SPOILER ALERT: Do not read if you have not yet watched “Payback,” “The Only Man in the Sky” and “Barbary Coast,” the first three episodes of “The Boys” Season 3.
Everything is finally going well for Hughie (Jack Quaid) in “The Boys” Season 3 premiere until, as star Claudia Doumit puts it to Variety, “In true ‘Boys’ fashion, just at the end of the first episode, we’ve seen enough of that and we need blood, we want chaos.”
After spending the year following the Season 2 finale working for Congresswoman Victoria Neuman (Doumit) at the Federal Bureau of Superhuman Affairs, Hughie finds out at the end of Friday’s Season 3 premiere that Neuman is a supe herself. She kills an innocent man from her past to keep her status quiet, not knowing Hughie is watching in the shadows, horrified to learn who his colleague and friend truly is.
“I think the biggest challenge in that is, as an actor, knowing that it’s inevitably going to go downhill, but trying to put that aside and make yourself believe that things are going well,” Quaid said. “Especially since the audience knows that Victoria Neuman is a supe and was the one exploding people’s heads, a sentence that never gets old, last season. And there’s that dramatic irony there where you know more than the characters. So it felt kind of odd at first, to be honest, to have a smile on my face during those scenes. Like that’s not really a thing that I’m used to on the show, being the happy-go-lucky person who is fulfilled in their life. They’re not looking for danger around every turn. But I just knew it was going to be so juicy when, ultimately, Hughie finds out the truth about Neuman and just feels so betrayed and realizes that he’s going to have to enter that life that he wanted to leave behind again. Because he starts out very idealistic, he wants to believe that there’s a right way to take down supes and that the justice system will prevail. But then it all just comes crashing down. And I think it’s really heartbreaking for him, because he thought he finally had it figured out.”
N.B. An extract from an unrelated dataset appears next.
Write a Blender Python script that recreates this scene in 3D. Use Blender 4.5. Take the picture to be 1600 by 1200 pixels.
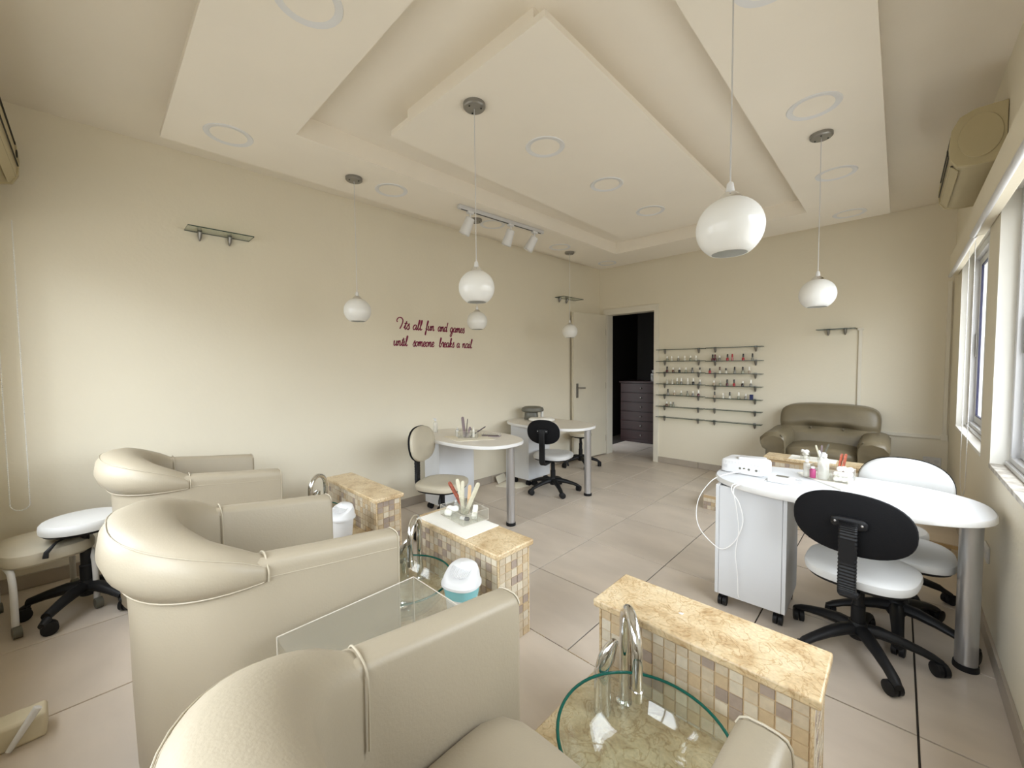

He thought he had it figured out so much so that he had Butcher (Karl Urban), Frenchie (Tomer Capone) and Kimiko (Karen Fukuhara) working for him and the “good” guys throughout that year doing things in an organized and orderly fashion. “That really bothers Butcher. And I think it bothers Hughie that Bucher still doesn’t take him seriously,” Quaid said. “They’ve had to renegotiate who they are to each other, especially in the beginning of the season.”
By the end of the first three episodes of “The Boys” Season 3, which all debuted Friday on Amazon Prime Video, Hughie is back doing things the old way with Butcher while sorting out how to handle Neuman. That matter is complicated when it’s revealed to viewers that Neuman’s work in the government is done directly in the name of Vought, as Stan Edgar (Giancarlo Esposito) is secretly her adoptive father.
“A lot of what’s happening for her this season is she has to reassess her allegiances and what’s working for her and and who to trust, essentially,” Doumit said. “And we see that she has to make a couple of big sacrifices that benefit her initially, but are definitely going to cost her later on down the road… It was endlessly fascinating to be able to dive deeper into Neuman and see what motivates her and where she comes from and why she is the way she is.”
Now that Hughie knows her secret, and Neuman is on to the fact that Hughie knows, she’s going to be trying harder than ever keep her powers under wraps. And that’s what Doumit tries to do whenever she is acting as Neuman using her power to explode heads, which comes out through her eyes.
“For Neuman, in many aspects, subtlety is the name of the game because she is someone that does not want to be figured out,” Doumit said. “She wears many masks. She needs to kind of maintain that aura of an unassuming person. So when I’m doing the powers, it’s a lot of subtly through the yes.”